The owner of Conowingo Dam on Friday challenged conditions Maryland placed on the hydroelectric facility’s continued operation, saying the pollution cleanup ordered by the state imposes an “unfair burden” that would cost “orders of magnitude” more than the dam is worth.Good for Exelon.
Exelon Corp. filed an appeal asking the Maryland Department of the Environment to reconsider its decision in late April requiring the company to pay up to $172 million annually to reduce nutrient and sediment pollution flowing past the dam and to make other changes in the dam’s operation to improve fish habitat and water quality in the lower Susquehanna River and Upper Chesapeake Bay.
The Chicago-based energy company simultaneously filed suit challenging the MDE decision in U.S. District Court for the District of Columbia and the Maryland Circuit Court of Baltimore City.

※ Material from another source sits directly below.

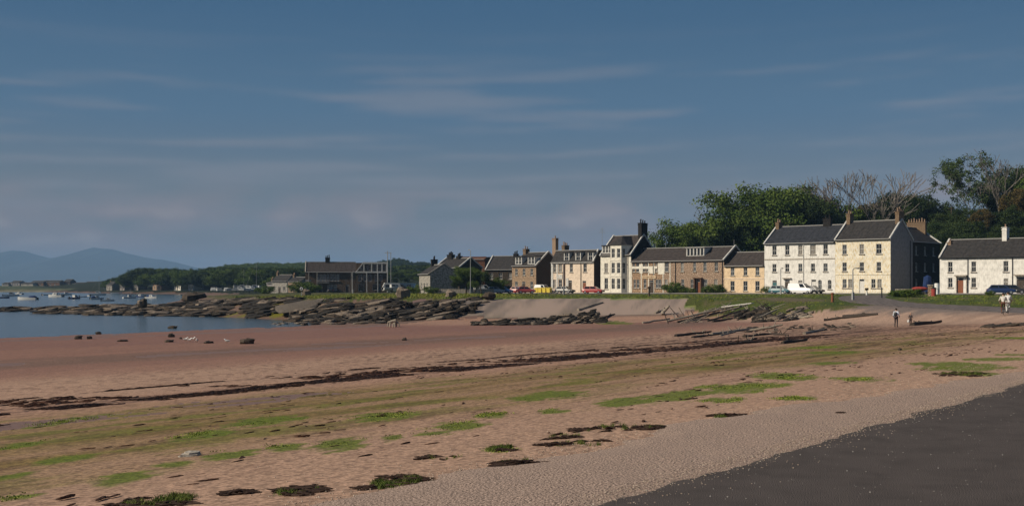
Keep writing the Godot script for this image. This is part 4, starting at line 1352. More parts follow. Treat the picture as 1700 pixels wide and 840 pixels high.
func build_vehicles() -> void:
	var fr := TURN # cars stand along the street or nose to the houses
	var p := func(px: float, out: float) -> Vector3:
		var q := by_terrace(px, out)
		q.y = ground(q.x, q.z) + 0.07
		return q
	car("van", "white van with dark windows parked before the white tenement's doors", "van", p.call(1331, 5.5), fr, "paint_white", true, "", 4.9)
	car("car", "dark car partly hidden by the nose of the white van", "car", p.call(1350, 3.8), fr, "paint_black")
	car("car", "dark teal-blue car left of the white van", "car", p.call(1296, 6), fr + 0.1, "paint_teal")
	car("car", "navy blue hatchback standing in front of the white cottage", "car", p.call(1664, 15), fr + 0.4, "paint_navy", false, "", 4.2)
	car("car", "low black car behind the blue hatchback by the white cottage", "car", p.call(1684, 7), fr + 0.3, "paint_black")
	car("car", "bright red estate car between the dormer house and the bay house", "car", p.call(985, 9), fr + 0.3, "paint_red", false, "", 4.5)
	car("car", "black car in front of the white dormer house beside the brown pilaster", "car", p.call(938, 7.5), fr + 0.1, "paint_black", false, "", 4.4)
	car("car", "dark red car before the door of the brown stone house", "car", p.call(861, 6.5), fr + 0.2, "paint_red")
	car("car", "pale red car to the right of the dark red one at the brown stone house", "car", p.call(873, 8.5), fr + 0.9, "paint_pinkred")
	car("van", "white pickup van left of the brown stone house by the garden trees", "van", at_ground(803, 246, 0.06), 0.3, "paint_white", true, "", 4.4)
	car("car", "silver-blue car with pale roof right of the white pickup van", "car", at_ground(822, 244, 0.06), 0.2, "paint_silver")
	car("car", "blue car next to the wall of the brown stone house", "car", at_ground(836, 247, 0.06), 0.1, "paint_blue")
	car("car", "black car under the garden trees left of the white pickup van", "car", at_ground(785, 250, 0.06), 0.3, "paint_black")
	car("car", "dark car with white number plate in front of the clubhouse balcony", "car", at_ground(548, 305, 0.06), 1.8, "paint_black")
	car("van", "white van in the boatyard, leftmost of the three", "van", at_ground(357, 572, 0.06), 0.2, "paint_white", true, "", 5.0)
	car("van", "white van in the boatyard, the middle one of three", "van", at_ground(367, 560, 0.06), 0.4, "paint_white", true, "", 5.0)
	car("van", "white van in the boatyard, nearest the laid-up boats", "van", at_ground(379, 545, 0.06), 0.1, "paint_white", true, "", 4.6)
	# yellow bins in the gap beside the brown stone house
	var src: Node3D = null
	var spots := [[892, "yellow bin at the left end of the row beside the brown stone house"], [898, "yellow bin second from the left in the row beside the brown stone house"], [905, "yellow bin third from the left, largest-looking of the row"], [912, "yellow bin at the right end of the row next to the dormer house"]]
	for s in spots:
		var q: Vector3 = p.call(s[0], 5.0)
		if src == null:
			src = thing("yellow_bin", s[1], "bin", q, fr, "yellow bins beside the brown stone house")
			var b := MB.new()
			b.hexa([Vector3(-0.42, 0.12, 0.36), Vector3(0.42, 0.12, 0.36), Vector3(0.42, 0.12, -0.36), Vector3(-0.42, 0.12, -0.36), Vector3(-0.52, 1.05, 0.46), Vector3(0.52, 1.05, 0.46), Vector3(0.52, 1.05, -0.46), Vector3(-0.52, 1.05, -0.46)])
			obj("body", b, M.paint_yellow, src)
			b = MB.new()
			b.slab(Vector3(-0.56, 1.09, 0.5), Vector3(0.56, 1.09, 0.5), Vector3(0.56, 1.24, -0.5), Vector3(-0.56, 1.24, -0.5), 0.06)
			obj("lid", b, M.paint_yellow, src)
			for x in [-0.35, 0.35]:
				b = MB.new()
				b.cyl(Vector3(x - 0.04, 0.12, -0.36), Vector3(x + 0.04, 0.12, -0.36), 0.12, 10)
				obj("wheel", b, M.rubber, src)
		else:
			dup(src, "yellow_bin", q, fr + rng.randf_range(-0.2, 0.2), s[1], "yellow bins beside the brown stone house")
	car("van", "white van behind the yellow bins", "van", p.call(902, 1.2), fr, "paint_white", true, "", 4.4)

# ------------------------------------------------------------------ boats
func boat(label: String, at0: Vector3, turn: float, len: float, mast: float, cabin := true, hull_m := "hull_white", canvas := "", group := "", called := "boat") -> Node3D:
	var o := thing(called, label, "boat", at0, turn, group)
	var mb := MB.new()
	var st := []
	for k in 8:
		var f := k / 7.0
		var w := len * 0.17 * pow(1.0 - pow(f, 2.6), 0.8) + 0.02
		var sheer := 0.75 + 0.35 * f * f
		st.append([(f - 0.5) * len, w, sheer * len * 0.13, -0.28 + 0.3 * f * f])
	for k in 7:
		var a: Array = st[k]
		var b: Array = st[k + 1]
		var ra := [Vector3(a[0], a[2], -a[1]), Vector3(a[0], 0.0, -a[1] * 0.85), Vector3(a[0], a[3], 0), Vector3(a[0], 0.0, a[1] * 0.85), Vector3(a[0], a[2], a[1])]
		var rb := [Vector3(b[0], b[2], -b[1]), Vector3(b[0], 0.0, -b[1] * 0.85), Vector3(b[0], b[3], 0), Vector3(b[0], 0.0, b[1] * 0.85), Vector3(b[0], b[2], b[1])]
		for q in 4: mb.quad(ra[q], rb[q], rb[q + 1], ra[q + 1])
		if k == 0: mb.fan([ra[0], ra[1], ra[2], ra[3], ra[4]])
	obj("hull", mb, M[hull_m], o)
	mb = MB.new()
	for k in 7:
		var a: Array = st[k]
		var b: Array = st[k + 1]
		mb.quad(Vector3(a[0], a[2] - 0.06, a[1] * 0.98), Vector3(b[0], b[2] - 0.06, b[1] * 0.98), Vector3(b[0], b[2] - 0.06, -b[1] * 0.98), Vector3(a[0], a[2] - 0.06, -a[1] * 0.98))
	obj("deck", mb, M.trim, o)
	var dk := len * 0.11
	if cabin:
		mb = MB.new()
		var w := len * 0.115
		mb.hexa([Vector3(-len * 0.12, dk, w), Vector3(len * 0.22, dk, w * 0.8), Vector3(len * 0.22, dk, -w * 0.8), Vector3(-len * 0.12, dk, -w), Vector3(-len * 0.12, dk + len * 0.15, w * 0.85), Vector3(len * 0.12, dk + len * 0.14, w * 0.7), Vector3(len * 0.12, dk + len * 0.14, -w * 0.7), Vector3(-len * 0.12, dk + len * 0.15, -w * 0.85)])
		obj("cabin", mb, M.hull_white, o)
		for z in [1, -1]:
			mb = MB.new()
			mb.box(Vector3(-len * 0.01, dk + len * 0.09, z * (w * 0.9)), Vector3(len * 0.16, len * 0.05, 0.05))
			obj("window", mb, M.glass, o)
	if canvas:
		mb = MB.new()
		mb.blob(Vector3(-len * 0.28, dk + 0.1, 0), Vector3(len * 0.2, 0.5, len * 0.13), 3, 0.1, 0.3)
		obj("cover", mb, M[canvas], o)
	if mast > 0.0:
		mb = MB.new()
		mb.tube([Vector3(len * 0.08, 0.4, 0), Vector3(len * 0.08, mast, 0)], [0.07, 0.045], 6)
		mb.tube([Vector3(len * 0.08, dk + 0.9, 0), Vector3(-len * 0.34, dk + 1.0, 0)], [0.05, 0.05], 6)
		for q in [0.49, -0.47]: mb.tube([Vector3(len * 0.08, mast, 0), Vector3(len * q, len * 0.12, 0)], [0.015, 0.015], 4, false)
		obj("mast", mb, M.galv, o)
	mb = MB.new()
	mb.box(Vector3(-len * 0.52, 0.35, 0), Vector3(0.35, 0.75, 0.35))
	if mast == 0.0: obj("outboard_motor", mb, M.rubber, o)
	return o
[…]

Exelon said it went to court at the same time it asked the MDE to reconsider its decision because of the “seriousness of the issues at hand.”
“The dam itself does not produce any pollution,” Exelon said in a statement issued Friday. “Rather, the science clearly shows that the pollutants that travel down the Susquehanna River, from New York and Pennsylvania, are the source of the nutrients and sediments that flow into the Bay.”
If they did anything, Exelon bought an asset which had protected the Chesapeake Bay from some of the pollution coming down the Susquehanna River from Pennsylvania and New York for 80 years, but is no longer able to do so. The Bay community had ample warning of this happening; at my first scientific meeting in the Bay area back in 1985 or so, the head of the EPA Bay program warned that the greatest threat facing the Bay was the filling of the pool behind Conowingo Dam with sediment, which would end it's ability to retain pollution. Well, thirty years later, here we are.